Cory Heidelberger has brought up the issue of plutocracy, and I believe that is an issue we need to understand and more fully discuss. Tony Dean has a post covering Brad Redlin’s, director of the Izaak Walton League's agricultural programs, analysis that provides information on the recent passage of the Farm Bill that I did not catch earlier:
"Unfortunately, this Farm Bill dramatically worsens the already very problematic system of crop production subsidies. The senate’s bill specifically reverses existing safeguards by removing any limit whatsoever on the amount of taxpayer dollars giant farming operations may receive from the primary crop production subsidy. Further, the bill removes a previous stipulation that prohibited recipients with annual incomes greater than $2.5 million from receiving unlimited tax dollars.
I agree that the Farm Bill benefits the already big operators to the detriment of the little guy. Truly an example of plutocracy.
And I found this in today’s Argus Leader coverage of yesterday’s South Dakota Corn Growers Association annual meeting:
Five million acres was planted in the state in 2007, with 560 million bushels harvested for an average of 125 bushels an acre, said Bill Chase of Wolsey, SDCGA vice-president.
"That is phenomenal; that is huge," speaker Mark Pearson said of the record harvest.
Pearson, the host of the public television show "Market to Market," told the 500 people gathered for a morning session that the recently passed national energy bill is more important to corn growers than the farm bill.Darrin Ihnen of Hurley agreed.
"For years, we've been trying to get our price out of the marketplace instead of out of the farm bill and government programs," said Ihnen, a director with the National Corn Growers Association.
"The energy bill has given us that opportunity because it's created such a huge demand for our goods and services."
First off, Ihnen has not thought it through enough to realize that Energy programs is still "government programs". And the Energy programs have as much to do about making both big government and big corporate business interests bigger by using taxpayers’ money to fund public/private partnerships. Of course Ihnen is a "director" of the "National" Corn Growers Association. Whose interests is he looking our for? Family farmers?
And most don’t understand that the 125 per acre yield are done by using expensive chemicals produced by Big Chemical corporations. It cost of lot to put a crop in now a days, and that represents higher barriers of entry which makes it difficult for a person to start up a farming operation. And high barriers of entry hurts competition and is a problem for a "free market enterprise" mode of economics.
And I think the environmentalists such as Tony Dean would admit to the problem of throwing large amounts of chemicals on the land. And I think the long-term impact of that needs to be discussed. It may in fact be a factor in the rising costs of our healthcare, which many are saying the government needs to step in and take care of. But making big bigger is what I see as creating the problems that too many think needs to be fixed by making big bigger.

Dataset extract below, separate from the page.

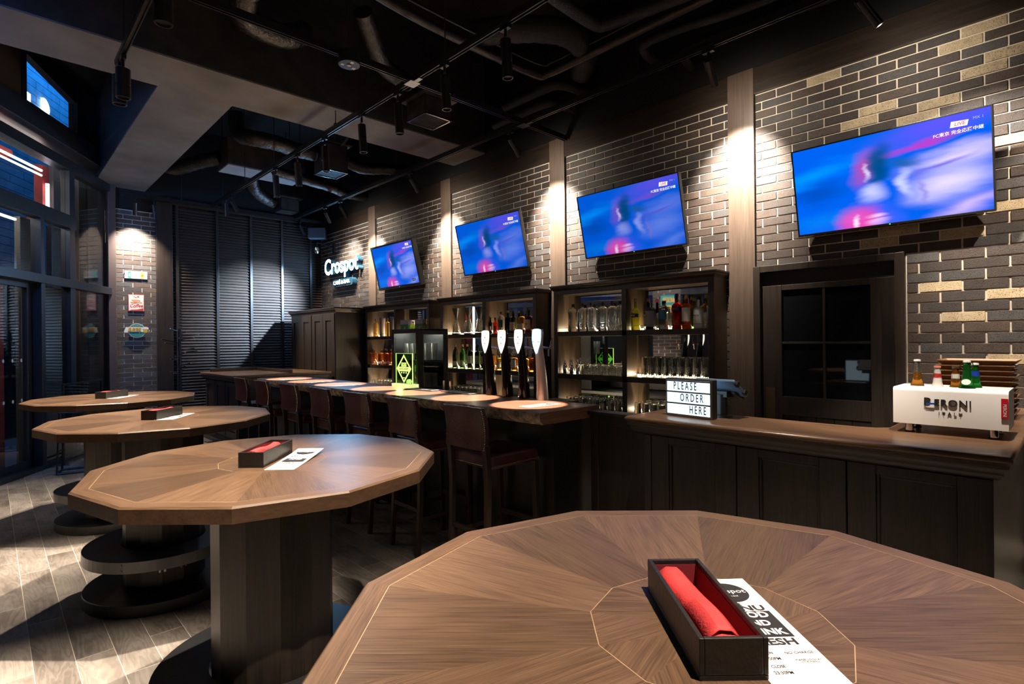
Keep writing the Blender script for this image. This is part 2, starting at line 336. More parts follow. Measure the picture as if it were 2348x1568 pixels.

That is why I join Cory Heidelberger’s concern regarding plutocracy. But, I think the Democrats need to take a look at their agenda that makes governemtn bigger too. It is not just about "Big Corporations" and capitalism. It has more to do with the marriage of BIg Government and BIg Business (I think in the past I called it the marriage of big government Democrats and Country Club Republicans...ala MAINstream Coalition). And we as individuals need to take repsonsibility for ourselves and not look to the government as the solution. in the long run, that is self defeating.